**Exercise details**
Which lines hold the word "that"? Copy each of them from the material.

[BEGIN]

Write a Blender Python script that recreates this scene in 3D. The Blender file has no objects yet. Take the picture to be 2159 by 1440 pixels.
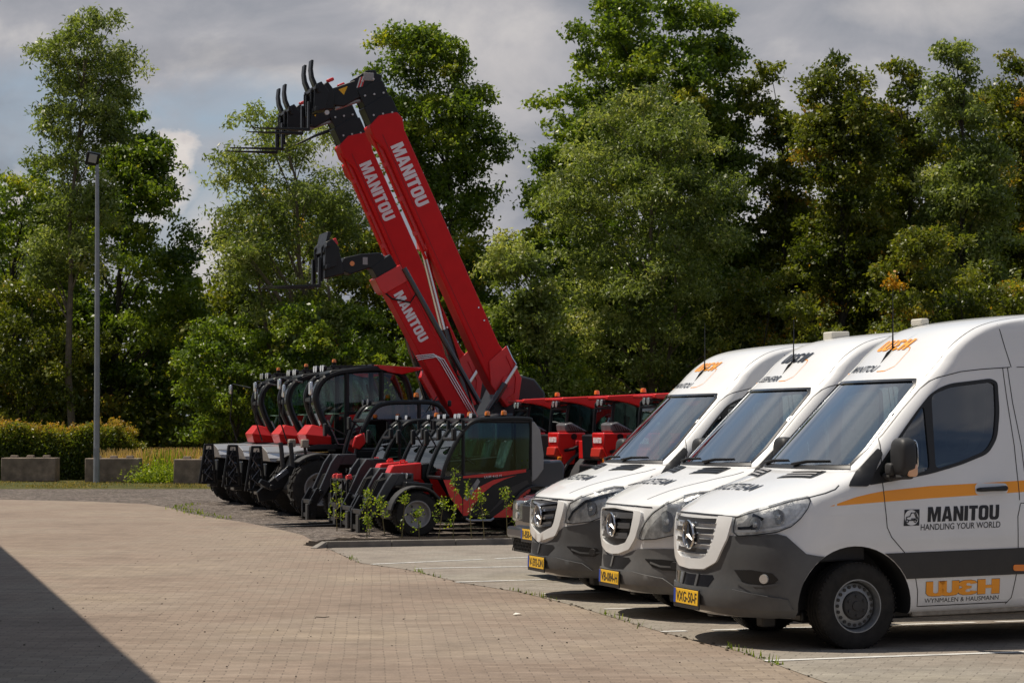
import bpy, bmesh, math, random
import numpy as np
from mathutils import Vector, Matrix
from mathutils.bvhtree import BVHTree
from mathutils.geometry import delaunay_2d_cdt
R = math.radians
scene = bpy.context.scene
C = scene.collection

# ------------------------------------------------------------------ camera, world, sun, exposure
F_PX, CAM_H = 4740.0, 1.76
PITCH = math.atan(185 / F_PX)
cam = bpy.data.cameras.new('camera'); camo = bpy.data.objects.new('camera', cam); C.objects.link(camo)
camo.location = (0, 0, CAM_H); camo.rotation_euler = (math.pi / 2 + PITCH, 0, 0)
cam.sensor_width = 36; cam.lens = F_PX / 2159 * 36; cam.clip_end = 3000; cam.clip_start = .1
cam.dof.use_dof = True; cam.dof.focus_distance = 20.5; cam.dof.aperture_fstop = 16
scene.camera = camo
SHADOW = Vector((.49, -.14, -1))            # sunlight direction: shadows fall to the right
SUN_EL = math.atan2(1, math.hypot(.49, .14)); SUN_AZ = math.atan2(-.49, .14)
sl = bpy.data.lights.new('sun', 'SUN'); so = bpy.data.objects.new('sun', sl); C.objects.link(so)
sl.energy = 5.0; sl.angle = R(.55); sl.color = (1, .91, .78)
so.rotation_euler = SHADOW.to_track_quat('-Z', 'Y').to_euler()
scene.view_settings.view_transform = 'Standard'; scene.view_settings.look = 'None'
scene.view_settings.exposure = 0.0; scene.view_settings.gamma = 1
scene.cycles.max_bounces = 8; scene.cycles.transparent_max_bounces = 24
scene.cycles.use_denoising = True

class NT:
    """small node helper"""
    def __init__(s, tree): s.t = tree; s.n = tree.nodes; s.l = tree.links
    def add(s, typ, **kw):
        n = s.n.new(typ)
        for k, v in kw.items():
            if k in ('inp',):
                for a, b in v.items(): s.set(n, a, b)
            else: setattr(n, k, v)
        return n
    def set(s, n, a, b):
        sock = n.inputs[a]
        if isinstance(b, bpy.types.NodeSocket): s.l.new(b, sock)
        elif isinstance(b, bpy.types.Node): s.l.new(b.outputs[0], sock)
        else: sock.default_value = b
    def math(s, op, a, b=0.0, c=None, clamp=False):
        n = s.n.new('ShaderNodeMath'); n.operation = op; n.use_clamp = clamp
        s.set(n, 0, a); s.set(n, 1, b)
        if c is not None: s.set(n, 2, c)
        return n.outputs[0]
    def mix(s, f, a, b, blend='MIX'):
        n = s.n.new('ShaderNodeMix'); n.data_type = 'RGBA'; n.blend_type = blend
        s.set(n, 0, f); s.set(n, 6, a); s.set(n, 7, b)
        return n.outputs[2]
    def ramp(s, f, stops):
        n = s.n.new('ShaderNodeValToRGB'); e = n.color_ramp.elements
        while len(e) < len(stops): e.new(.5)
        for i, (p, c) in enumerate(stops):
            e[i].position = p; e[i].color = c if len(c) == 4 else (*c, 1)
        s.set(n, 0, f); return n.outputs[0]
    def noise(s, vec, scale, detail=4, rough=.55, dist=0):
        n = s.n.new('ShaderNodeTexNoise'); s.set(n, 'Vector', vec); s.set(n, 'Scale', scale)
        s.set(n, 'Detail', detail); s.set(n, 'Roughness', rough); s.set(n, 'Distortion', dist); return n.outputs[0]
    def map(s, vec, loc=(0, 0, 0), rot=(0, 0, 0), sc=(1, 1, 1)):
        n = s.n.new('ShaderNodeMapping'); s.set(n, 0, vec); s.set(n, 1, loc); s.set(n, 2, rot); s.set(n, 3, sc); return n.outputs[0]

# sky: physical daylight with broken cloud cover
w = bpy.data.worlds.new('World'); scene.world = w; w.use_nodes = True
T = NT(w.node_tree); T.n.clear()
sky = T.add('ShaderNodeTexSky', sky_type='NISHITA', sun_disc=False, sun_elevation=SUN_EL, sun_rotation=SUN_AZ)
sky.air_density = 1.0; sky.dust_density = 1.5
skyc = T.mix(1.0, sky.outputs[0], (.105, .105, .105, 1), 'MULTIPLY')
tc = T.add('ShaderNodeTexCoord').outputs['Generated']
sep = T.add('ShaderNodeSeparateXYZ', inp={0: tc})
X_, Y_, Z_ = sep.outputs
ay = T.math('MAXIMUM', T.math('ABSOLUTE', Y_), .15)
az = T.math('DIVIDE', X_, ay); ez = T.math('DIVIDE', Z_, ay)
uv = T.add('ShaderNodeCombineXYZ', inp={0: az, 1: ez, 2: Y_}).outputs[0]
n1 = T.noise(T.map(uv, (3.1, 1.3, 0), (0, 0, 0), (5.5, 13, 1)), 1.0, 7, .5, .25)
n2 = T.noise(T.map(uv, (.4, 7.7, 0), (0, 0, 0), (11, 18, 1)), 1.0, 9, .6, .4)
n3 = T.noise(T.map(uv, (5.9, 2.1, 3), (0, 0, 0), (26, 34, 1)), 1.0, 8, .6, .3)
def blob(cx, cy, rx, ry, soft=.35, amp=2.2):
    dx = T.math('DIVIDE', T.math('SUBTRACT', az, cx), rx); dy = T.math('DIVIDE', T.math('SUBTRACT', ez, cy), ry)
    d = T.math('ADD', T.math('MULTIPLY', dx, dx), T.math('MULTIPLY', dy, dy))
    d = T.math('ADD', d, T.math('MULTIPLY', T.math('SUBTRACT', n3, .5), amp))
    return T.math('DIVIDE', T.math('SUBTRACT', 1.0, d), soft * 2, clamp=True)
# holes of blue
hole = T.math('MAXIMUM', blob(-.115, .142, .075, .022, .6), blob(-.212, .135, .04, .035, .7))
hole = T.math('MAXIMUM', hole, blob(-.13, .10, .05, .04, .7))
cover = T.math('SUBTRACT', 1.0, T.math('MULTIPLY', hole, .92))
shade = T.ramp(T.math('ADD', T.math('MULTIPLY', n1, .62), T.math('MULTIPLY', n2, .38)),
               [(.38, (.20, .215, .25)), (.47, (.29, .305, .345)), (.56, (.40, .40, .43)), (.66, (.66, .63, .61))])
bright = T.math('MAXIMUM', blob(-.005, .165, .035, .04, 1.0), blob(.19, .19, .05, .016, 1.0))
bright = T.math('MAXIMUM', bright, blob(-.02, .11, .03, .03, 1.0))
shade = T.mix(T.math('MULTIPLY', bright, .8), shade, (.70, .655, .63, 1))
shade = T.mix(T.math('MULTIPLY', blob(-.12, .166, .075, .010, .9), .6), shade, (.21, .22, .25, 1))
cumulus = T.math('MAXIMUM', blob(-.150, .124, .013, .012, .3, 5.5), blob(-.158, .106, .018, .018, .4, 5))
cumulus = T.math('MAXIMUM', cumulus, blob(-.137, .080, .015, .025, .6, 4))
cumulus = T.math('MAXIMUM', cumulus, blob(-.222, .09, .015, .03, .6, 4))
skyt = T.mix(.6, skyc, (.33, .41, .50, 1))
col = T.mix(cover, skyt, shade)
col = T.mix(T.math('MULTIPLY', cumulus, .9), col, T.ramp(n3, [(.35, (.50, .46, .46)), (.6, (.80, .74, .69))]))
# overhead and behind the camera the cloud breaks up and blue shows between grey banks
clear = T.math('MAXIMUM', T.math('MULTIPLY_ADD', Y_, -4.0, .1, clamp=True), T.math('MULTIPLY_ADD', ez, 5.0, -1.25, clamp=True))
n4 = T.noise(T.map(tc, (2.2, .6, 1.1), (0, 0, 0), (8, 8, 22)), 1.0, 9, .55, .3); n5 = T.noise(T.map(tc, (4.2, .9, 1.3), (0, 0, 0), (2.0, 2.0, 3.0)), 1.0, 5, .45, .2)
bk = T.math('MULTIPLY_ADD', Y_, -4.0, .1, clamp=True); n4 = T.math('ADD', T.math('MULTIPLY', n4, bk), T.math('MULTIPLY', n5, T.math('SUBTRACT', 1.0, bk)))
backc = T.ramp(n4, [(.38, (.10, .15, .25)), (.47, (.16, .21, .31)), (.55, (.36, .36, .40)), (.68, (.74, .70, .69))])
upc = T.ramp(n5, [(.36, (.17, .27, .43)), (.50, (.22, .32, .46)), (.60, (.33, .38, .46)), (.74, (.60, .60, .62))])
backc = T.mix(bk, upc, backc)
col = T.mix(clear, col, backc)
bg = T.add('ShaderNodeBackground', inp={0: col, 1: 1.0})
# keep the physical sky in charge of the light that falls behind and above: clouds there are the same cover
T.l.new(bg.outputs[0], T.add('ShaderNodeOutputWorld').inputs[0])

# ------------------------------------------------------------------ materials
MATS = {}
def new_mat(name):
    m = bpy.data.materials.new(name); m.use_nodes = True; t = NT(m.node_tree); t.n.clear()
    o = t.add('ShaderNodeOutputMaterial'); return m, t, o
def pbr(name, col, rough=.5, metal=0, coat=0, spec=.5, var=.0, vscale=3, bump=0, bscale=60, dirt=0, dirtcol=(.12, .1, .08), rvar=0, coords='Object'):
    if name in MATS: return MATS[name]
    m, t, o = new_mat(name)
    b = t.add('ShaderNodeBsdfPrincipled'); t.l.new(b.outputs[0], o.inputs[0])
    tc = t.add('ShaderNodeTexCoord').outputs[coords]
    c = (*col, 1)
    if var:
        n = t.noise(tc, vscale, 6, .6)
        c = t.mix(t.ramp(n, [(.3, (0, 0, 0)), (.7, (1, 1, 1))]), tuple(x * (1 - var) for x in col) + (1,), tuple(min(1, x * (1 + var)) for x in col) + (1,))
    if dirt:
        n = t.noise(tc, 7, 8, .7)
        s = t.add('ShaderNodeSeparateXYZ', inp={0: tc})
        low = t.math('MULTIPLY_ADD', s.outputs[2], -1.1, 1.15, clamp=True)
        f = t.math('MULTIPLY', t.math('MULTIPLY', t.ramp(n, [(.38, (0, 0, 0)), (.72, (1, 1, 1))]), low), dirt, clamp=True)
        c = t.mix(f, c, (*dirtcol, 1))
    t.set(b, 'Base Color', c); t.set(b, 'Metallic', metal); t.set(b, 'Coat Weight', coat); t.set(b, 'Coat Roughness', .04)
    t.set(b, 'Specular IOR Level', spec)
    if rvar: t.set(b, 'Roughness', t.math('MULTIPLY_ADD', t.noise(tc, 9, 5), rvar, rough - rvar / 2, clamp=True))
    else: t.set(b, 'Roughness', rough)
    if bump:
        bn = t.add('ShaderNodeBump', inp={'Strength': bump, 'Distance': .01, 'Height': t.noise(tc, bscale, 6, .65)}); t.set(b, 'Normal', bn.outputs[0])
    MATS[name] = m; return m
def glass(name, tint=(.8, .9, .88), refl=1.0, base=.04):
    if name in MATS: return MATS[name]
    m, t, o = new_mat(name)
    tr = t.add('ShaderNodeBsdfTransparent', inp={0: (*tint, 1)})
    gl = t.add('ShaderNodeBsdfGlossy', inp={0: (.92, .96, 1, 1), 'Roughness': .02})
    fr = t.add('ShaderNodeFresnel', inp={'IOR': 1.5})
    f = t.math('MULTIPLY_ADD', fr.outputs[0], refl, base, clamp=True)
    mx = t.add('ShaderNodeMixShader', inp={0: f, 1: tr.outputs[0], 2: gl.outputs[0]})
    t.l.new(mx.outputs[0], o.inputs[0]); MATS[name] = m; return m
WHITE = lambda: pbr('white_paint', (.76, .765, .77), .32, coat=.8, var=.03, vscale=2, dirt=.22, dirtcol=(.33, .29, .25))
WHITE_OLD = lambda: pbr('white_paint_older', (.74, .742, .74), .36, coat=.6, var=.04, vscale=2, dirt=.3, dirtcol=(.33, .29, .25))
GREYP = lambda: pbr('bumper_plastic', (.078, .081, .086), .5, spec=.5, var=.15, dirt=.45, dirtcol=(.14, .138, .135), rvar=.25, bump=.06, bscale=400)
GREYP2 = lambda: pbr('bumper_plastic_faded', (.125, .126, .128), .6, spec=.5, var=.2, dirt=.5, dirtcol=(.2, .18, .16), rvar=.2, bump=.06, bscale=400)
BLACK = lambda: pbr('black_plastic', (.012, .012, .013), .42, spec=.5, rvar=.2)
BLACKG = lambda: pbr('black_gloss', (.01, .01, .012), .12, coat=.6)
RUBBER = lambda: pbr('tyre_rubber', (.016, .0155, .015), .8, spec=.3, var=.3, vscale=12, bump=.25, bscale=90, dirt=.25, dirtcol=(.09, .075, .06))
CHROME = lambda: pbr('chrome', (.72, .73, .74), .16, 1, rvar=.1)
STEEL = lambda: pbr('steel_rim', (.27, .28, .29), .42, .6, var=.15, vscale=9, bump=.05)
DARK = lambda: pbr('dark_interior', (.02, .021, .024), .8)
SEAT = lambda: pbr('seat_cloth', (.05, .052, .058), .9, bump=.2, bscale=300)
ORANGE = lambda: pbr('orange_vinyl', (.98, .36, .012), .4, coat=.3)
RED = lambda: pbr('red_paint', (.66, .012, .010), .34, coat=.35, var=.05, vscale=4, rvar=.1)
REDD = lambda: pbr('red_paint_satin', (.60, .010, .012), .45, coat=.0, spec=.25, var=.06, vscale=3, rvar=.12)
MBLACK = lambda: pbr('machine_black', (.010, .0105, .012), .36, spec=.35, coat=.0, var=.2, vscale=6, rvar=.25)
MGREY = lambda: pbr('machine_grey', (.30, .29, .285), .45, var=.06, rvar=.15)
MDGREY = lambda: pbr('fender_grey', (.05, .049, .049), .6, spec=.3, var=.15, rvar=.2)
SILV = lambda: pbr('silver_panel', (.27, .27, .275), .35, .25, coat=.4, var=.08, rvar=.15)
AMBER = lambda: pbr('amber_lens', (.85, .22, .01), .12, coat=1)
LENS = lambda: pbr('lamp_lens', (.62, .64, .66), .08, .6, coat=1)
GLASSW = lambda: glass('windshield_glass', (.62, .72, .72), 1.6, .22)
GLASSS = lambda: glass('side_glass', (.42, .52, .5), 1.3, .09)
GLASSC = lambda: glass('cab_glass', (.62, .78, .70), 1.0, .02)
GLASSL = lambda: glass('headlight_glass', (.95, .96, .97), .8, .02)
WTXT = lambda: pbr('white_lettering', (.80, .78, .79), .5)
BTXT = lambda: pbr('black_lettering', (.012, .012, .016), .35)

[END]

**Response**
Write a Blender Python script that recreates this scene in 3D. The Blender file has no objects yet. Take the picture to be 2159 by 1440 pixels.
# keep the physical sky in charge of the light that falls behind and above: clouds there are the same cover